19/9/23 Prices
Domestic wheat prices in Russia continue to fall. This is mostly due to ample production, recent estimates have the Russian crop now around 91mt as opposed to the latest USDA estimate of just 85mt. The other problem is logistics, exports are expected to top out at 49mt. Port capability is now the major bottleneck in getting Russian wheat ending stocks lower. This has lead some analyst to suggest Black Sea values are probably about as low as they expect them to go in the short term. Some expect lower domestic prices leading to higher margins for traders out of the Black Sea.
Comparing Russian milling wheat to Australian milling wheat off the east coast into the Asian market, it is very apparent that east coast Aussie wheat is now some AUD$75 above the Black Sea alternative. When compared to other major exporters (bar Ukraine) this is not necessarily the case but is starting to be much more common. For instance HRWW out of the US Pacific Northwest is now closer to AUD$45 cheaper when using Asia as a consumer base. Other major exporters like France, Argentina, the USA and Canadian spring wheat’s, are all much closer in value than one would imagine given the current weather conditions on the east coast of Australia.

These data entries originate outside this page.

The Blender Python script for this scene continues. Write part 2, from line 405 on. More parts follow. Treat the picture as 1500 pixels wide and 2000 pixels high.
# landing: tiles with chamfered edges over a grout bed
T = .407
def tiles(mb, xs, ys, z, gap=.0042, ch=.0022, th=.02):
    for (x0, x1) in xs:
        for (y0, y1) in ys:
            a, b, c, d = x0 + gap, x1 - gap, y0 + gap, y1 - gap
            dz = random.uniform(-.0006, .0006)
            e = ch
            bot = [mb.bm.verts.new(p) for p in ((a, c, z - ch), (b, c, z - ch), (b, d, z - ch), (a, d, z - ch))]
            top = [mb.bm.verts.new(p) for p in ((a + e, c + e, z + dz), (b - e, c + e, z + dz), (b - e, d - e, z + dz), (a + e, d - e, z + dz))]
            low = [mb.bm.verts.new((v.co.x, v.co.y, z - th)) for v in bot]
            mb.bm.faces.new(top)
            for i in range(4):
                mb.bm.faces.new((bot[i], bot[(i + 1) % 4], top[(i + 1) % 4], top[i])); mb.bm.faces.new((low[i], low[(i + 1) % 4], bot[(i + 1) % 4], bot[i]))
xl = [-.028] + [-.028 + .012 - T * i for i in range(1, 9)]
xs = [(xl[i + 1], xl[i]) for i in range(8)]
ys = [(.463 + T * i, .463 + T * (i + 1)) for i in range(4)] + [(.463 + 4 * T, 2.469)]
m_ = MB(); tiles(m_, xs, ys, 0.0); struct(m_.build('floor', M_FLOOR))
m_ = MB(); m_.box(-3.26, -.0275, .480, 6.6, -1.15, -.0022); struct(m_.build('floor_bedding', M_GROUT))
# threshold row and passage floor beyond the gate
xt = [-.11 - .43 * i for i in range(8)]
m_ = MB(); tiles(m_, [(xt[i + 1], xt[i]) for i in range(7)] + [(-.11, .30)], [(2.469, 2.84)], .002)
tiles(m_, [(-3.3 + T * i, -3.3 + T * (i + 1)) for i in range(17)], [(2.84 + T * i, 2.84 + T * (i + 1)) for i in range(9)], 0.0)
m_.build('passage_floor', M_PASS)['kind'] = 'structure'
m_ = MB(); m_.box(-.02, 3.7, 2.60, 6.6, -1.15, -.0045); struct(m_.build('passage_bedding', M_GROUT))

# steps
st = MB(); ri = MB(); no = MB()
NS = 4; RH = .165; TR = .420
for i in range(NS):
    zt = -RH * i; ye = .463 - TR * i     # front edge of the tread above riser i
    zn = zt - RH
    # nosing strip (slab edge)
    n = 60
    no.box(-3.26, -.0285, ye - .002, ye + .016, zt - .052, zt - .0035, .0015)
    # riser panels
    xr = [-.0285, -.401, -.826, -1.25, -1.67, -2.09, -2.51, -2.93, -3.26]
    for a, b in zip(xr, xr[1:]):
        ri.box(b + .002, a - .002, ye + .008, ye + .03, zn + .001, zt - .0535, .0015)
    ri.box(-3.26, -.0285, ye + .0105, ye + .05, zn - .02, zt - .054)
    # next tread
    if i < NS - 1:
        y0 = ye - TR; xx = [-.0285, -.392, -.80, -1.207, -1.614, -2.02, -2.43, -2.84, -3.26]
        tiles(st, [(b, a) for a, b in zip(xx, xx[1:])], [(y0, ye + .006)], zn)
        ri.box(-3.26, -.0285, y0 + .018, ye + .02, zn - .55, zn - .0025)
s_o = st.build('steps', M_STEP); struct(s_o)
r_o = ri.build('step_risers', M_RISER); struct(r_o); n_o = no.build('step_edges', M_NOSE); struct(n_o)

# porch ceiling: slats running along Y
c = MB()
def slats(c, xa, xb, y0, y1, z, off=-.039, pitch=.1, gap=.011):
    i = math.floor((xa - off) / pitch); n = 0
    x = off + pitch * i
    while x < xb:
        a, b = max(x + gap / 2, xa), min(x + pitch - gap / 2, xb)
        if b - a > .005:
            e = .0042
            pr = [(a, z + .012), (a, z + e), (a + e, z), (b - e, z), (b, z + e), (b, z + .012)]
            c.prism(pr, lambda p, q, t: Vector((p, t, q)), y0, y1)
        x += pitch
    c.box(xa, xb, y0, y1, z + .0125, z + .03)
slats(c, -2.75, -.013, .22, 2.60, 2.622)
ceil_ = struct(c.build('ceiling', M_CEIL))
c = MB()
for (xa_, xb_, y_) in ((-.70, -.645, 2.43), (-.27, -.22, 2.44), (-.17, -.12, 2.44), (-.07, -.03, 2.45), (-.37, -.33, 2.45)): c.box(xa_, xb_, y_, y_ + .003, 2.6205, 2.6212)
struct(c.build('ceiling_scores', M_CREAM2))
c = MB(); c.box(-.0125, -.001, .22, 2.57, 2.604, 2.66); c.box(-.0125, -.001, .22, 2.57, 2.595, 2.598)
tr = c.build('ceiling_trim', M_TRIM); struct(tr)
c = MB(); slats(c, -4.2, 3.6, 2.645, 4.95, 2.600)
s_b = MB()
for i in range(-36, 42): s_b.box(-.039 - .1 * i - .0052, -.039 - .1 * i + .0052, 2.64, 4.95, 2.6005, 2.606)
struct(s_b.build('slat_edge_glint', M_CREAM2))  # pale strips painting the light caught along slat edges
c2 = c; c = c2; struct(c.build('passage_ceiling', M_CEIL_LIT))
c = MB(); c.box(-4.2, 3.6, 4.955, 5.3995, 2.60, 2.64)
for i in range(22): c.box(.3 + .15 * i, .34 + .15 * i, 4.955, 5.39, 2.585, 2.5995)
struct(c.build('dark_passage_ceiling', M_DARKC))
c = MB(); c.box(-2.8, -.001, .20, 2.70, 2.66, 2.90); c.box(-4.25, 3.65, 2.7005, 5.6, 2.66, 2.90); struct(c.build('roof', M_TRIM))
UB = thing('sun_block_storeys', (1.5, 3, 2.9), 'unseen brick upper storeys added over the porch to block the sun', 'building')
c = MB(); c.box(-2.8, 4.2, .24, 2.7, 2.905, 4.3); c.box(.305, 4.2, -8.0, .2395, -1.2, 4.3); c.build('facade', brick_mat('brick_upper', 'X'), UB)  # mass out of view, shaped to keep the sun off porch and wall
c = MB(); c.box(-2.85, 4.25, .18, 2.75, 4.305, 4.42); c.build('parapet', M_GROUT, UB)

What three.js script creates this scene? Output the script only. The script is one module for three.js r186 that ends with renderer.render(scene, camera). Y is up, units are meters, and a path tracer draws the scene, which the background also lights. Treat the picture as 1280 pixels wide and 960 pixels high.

The severity of the drought across NNSW and SQLD has probably been overshadowed somewhat by the stellar season experienced, up until recent frosts, across the south and west of the continent. For example there are parts of the Liverpool Plains that have seen just 200mm of rain this year, this is comparable to the 1-100 year drought experienced a couple of years ago.
International canola and rapeseed futures were sharply lower in overnight trade. The oilseed market was lower, lead down by a fall in Chicago beans. Every rally now facing a headwind from the huge S.American supplies of soybeans. Harvest pressure is playing a role in the US, beans now 5% harvested.